All organizations mess up. Learn how to say “I’m sorry” publicly on your blog, on your website, on Twitter, Facebook, and any other channels you actively engage your audiences on. Whether you run a big corporation or a nonprofit, you are in the business of engaging with people. When you see a negative comment on your blog or social media channel, don’t delay your response. Many of these channels are public spaces and you don’t want people piling onto the criticism because you are not responding fast enough. Acknowledge people and address their concerns to build community. If you don’t have all of the facts or information to respond or help them, acknowledge it and tell them you are checking into it, and that you will update them shortly. It is better to say, “Thanks for your feedback. We are investigating and will post more information as soon as we can,” than it is to wait hours or days for the response with all of the information.

According to the Huffington Post, "two insiders at CNN exclusively told TheWrap that the controversy had hit reporter Poppy Harlow, covering the events in Steubenville, particularly hard."
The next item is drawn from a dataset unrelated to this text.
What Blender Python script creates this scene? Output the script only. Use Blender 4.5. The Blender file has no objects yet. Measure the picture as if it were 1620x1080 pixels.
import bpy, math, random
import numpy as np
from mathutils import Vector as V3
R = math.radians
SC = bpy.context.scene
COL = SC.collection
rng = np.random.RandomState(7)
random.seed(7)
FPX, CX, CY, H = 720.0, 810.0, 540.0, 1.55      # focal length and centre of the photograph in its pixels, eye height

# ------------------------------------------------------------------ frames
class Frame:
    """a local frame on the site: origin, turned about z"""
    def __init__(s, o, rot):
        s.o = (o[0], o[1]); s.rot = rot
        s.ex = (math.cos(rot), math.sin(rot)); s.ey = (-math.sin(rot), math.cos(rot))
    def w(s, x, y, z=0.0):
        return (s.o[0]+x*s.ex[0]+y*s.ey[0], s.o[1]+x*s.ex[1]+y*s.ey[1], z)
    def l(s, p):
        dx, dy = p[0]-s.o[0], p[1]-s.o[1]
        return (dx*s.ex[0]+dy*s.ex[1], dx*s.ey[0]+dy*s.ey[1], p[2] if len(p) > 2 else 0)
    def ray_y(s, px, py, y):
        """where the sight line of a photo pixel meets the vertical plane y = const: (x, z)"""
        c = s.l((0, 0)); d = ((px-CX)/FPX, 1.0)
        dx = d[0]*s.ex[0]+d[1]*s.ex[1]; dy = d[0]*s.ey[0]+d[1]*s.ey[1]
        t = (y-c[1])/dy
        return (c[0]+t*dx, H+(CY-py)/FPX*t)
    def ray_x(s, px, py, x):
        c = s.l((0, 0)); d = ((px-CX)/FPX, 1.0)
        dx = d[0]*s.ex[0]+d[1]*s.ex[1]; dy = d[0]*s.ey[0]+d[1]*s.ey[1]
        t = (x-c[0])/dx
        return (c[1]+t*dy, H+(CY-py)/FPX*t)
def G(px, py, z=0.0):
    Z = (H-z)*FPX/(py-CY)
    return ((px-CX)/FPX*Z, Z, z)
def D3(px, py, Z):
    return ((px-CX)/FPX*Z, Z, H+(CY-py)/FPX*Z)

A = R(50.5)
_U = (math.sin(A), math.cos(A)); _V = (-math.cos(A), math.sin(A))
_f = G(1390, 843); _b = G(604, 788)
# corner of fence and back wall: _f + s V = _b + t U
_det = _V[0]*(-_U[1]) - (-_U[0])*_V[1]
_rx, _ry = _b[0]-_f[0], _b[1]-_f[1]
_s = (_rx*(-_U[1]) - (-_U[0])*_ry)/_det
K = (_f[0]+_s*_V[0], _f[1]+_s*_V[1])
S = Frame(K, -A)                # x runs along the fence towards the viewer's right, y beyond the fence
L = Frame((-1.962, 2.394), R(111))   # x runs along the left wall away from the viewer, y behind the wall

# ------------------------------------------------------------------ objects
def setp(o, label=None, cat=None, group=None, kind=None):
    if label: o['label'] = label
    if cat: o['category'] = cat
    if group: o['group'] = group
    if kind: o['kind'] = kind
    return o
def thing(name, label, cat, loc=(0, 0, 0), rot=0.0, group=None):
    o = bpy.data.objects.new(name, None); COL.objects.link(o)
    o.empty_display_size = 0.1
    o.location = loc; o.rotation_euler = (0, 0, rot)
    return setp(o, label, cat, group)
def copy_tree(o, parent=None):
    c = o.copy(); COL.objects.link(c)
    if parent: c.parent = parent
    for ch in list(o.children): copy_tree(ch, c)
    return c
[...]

Poppy said "she is taking this extremely personally as a woman," according to an executive. "She’s outraged that someone would think she’d 'do such a thing' as slant her coverage toward rapists. It’s gotten so out of control."

Unfortunatley Poppy does appear to be rising above the critisism and apologizing for offending many viewers with her reporting of the Steubenville sentencing. As a professional reporter working for one of the largest news networks in the world, she does not have the luxury to take things so personally. While Poppy's intentions may not have been to slant her coverage towards the rapists, that is how many viewers interpreted it.  She cannot discount her viewers feelings. Poppy needs to listen to the feedback and focus her efforts on acknowledging the critisism to diffuse the firestorm. 

Have an Online Engagement Guide

Having an online engagement guide for staff will be very helpful when managing an online crisis or public criticism. Here are a couple of things to consider when drafting the guide. When you need to issue an apology to your community, which department and staffers will be responsible for writing the apology and posting it? Who needs to quickly review it, before it’s shared publicly on online channels? When a specific staff person is criticized, will you allow that staff person to personally respond to the criticism? My recommendation is yes. If they don’t personally respond, it will appear as if they can’t speak up for themselves or take personal responsibility. What will your constituent commenting policy be on your blog, Facebook page, LinkedIn group, or Google+ group?

Don’t Ignore Your Community

The worst thing you can do is to ignore your community when things heat up. When the going gets tough, it’s not acceptable to bury your head in the sand and think their frustrations will just fade away. It can actually have the opposite effect and harm your brand. After the Komen debacle in early 2012 they had to hire a reputation consultant to assess how much damage was done to their brand. Learn from their mistakes and don’t let this happen to you.

For the last few years, there have been a lot of discussions in the marketing world around building communities based on openness and transparency. To achieve this you must be responsive. Your blog, social networks, and website should all be used to foster discussions with your community in real-time. These conversations make your community feel like your organization is accessible and that you value their opinions.

 

Facing criticism by your constituents can be scary. But these situations can actually be great learning opportunities. They teach us how to better engage with our audiences and often lead to some thought-provoking conversations around issues that are important to the people we serve.